## MATERIAL PROVIDED
==============================

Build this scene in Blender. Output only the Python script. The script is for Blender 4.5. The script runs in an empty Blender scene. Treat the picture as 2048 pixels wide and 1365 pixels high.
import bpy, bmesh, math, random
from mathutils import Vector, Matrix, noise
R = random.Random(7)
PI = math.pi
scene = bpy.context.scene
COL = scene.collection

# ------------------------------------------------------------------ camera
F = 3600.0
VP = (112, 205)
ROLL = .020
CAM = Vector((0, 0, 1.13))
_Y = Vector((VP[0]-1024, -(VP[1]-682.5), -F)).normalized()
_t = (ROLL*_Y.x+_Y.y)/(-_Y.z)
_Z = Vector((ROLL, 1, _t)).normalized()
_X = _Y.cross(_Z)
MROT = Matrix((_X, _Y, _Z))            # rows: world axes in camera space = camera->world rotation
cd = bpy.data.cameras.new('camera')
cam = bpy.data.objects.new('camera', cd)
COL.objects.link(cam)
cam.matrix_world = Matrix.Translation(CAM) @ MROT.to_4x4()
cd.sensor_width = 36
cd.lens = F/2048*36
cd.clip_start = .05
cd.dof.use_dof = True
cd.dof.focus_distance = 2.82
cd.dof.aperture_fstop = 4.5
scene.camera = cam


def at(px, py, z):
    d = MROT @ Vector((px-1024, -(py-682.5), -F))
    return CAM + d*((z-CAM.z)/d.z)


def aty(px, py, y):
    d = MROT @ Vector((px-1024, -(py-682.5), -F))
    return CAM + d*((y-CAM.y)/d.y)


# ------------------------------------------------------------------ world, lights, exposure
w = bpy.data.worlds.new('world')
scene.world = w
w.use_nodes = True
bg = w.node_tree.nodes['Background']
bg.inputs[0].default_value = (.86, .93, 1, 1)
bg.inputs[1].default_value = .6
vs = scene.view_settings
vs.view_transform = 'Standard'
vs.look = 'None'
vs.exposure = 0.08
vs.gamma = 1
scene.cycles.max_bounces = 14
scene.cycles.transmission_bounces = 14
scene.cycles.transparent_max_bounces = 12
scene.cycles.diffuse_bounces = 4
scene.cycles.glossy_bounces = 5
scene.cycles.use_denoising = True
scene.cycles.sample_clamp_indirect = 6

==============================

Each line in the material above must be retyped without alteration.

Build this scene in Blender. Output only the Python script. The script is for Blender 4.5. The script runs in an empty Blender scene. Treat the picture as 2048 pixels wide and 1365 pixels high.
import bpy, bmesh, math, random
from mathutils import Vector, Matrix, noise
R = random.Random(7)
PI = math.pi
scene = bpy.context.scene
COL = scene.collection

# ------------------------------------------------------------------ camera
F = 3600.0
VP = (112, 205)
ROLL = .020
CAM = Vector((0, 0, 1.13))
_Y = Vector((VP[0]-1024, -(VP[1]-682.5), -F)).normalized()
_t = (ROLL*_Y.x+_Y.y)/(-_Y.z)
_Z = Vector((ROLL, 1, _t)).normalized()
_X = _Y.cross(_Z)
MROT = Matrix((_X, _Y, _Z))            # rows: world axes in camera space = camera->world rotation
cd = bpy.data.cameras.new('camera')
cam = bpy.data.objects.new('camera', cd)
COL.objects.link(cam)
cam.matrix_world = Matrix.Translation(CAM) @ MROT.to_4x4()
cd.sensor_width = 36
cd.lens = F/2048*36
cd.clip_start = .05
cd.dof.use_dof = True
cd.dof.focus_distance = 2.82
cd.dof.aperture_fstop = 4.5
scene.camera = cam


def at(px, py, z):
    d = MROT @ Vector((px-1024, -(py-682.5), -F))
    return CAM + d*((z-CAM.z)/d.z)


def aty(px, py, y):
    d = MROT @ Vector((px-1024, -(py-682.5), -F))
    return CAM + d*((y-CAM.y)/d.y)


# ------------------------------------------------------------------ world, lights, exposure
w = bpy.data.worlds.new('world')
scene.world = w
w.use_nodes = True
bg = w.node_tree.nodes['Background']
bg.inputs[0].default_value = (.86, .93, 1, 1)
bg.inputs[1].default_value = .6
vs = scene.view_settings
vs.view_transform = 'Standard'
vs.look = 'None'
vs.exposure = 0.08
vs.gamma = 1
scene.cycles.max_bounces = 14
scene.cycles.transmission_bounces = 14
scene.cycles.transparent_max_bounces = 12
scene.cycles.diffuse_bounces = 4
scene.cycles.glossy_bounces = 5
scene.cycles.use_denoising = True
scene.cycles.sample_clamp_indirect = 6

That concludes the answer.